15 Jan




Lord Reid in Conway V Rimmer noted that this privilege is weighed between the need to do justice against the need to protect public interest.

Section 190 provides that unpublished official records (or evidence contained therein) relating to the affairs of state should not be produced in court except as directed by the president or governor of the concerned state or the direction of the head of ministry/department concerned[1]. Section 191 provides that no public officer can be compelled to disclose communications made to him in official confidence.

Therefore upon being called to present such evidence, the Public officer can object[2] Section 243 EA 2011. Such objection should be by either affidavit (where before trial) or certificate produced by the public officer (where during trial)-Section 243(2). Afterwhich the court exercises its discretion and can inspect the document so as to determining whether the objection should be sustained or overruled-Section 243(3). Asiatic Petroleum Ltd V Anglo Persian Oil Company Limited

Disclosures to public officer in confidence[3], informant on terrorist activities[4], information on criminal activities[5] military operations[6] and formations[7], intelligence security reports[8], certain correspondence between government departments[9], Classified Government documents[10] and so on have been held to be privileged materials. See also Section 39 EFCC Act 2009 as Amended. NDLEA Act which contains certain similar privilege provisions.

Provided that such examination of the document be done in private-Section 190 of the EA 2011 e.g. judge alone in his chambers. Section 36(4) Of the 1999 Constitution.


[1] The HOD’s direction is subject to the direction of the Governor of concerned state or President.

[2] Initially, Section 220 OEA provided that the objection of the Minister or public officer concerned shall be conclusive and the court should not inspect the evidence. This was also followed in Duncan V Cammel Laird Co Ltd which was followed in the Nigerian case of Johnson V Sarkins. Although this position later reversed in Conway V Rimmer where it was noted that courts have inherent power to inspect documents. Conway’s case was followed by the Nigerian Court in Queen V The Administrator of Western Nigeria ex parte Bamgbelu. Subsequently, the Nigerian courts then used Section 36 of the 1999 Constitution to evade the hardship of Section 220 OEA. Thereby requiring that in the interest of fair hearing, they can examine the document to determine whether it should be admitted. This was done in Apampa V Balogun (to produce file of a local government relating to the appointment of chiefs and minutes of certain meetings). African Press Ltd V AG Western Nigeria. Rauf Aregbesola and Ors V Olagunsoye Oyinola  and Others where the “Final Security Report on Gubernatorial and House of Assembly Election in Osun State” was ordered to be produced for inspection notwithstanding that it was marked “secret” because it contained certain information necessary to do justice to the case. (relying on Section 36 of the 1999 Constitution). In the English case of R V Shyler, the House of Lords noted that democratic government means government of the people by the people and for the people. But there can be no government by the people if they are ignorant of the issues to be resolved. Therefore government should not hide things from us.

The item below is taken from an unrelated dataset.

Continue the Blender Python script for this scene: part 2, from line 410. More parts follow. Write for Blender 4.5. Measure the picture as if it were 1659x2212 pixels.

[3] Moruno V Benson 1966 NMLR 66.

[4] Fox V UK 1991 13 EHRR 157

[5] R V Smith 2000 All ER. Morrow V DPP.

[6] Asiatic Petroleum Ltd V Anglo-Persian Co Ltd.

[7] Duncan V Cammel Laird and Co Ltd.

[8] Balfour V Foreign and Commonwealth Office

[9] Re Joseph. Huges V Vargas. M. Isaacs and Sons Ltd V Cook.

[10] Johnson V Sarkis. Queen V The Administrator of Western Nigeria.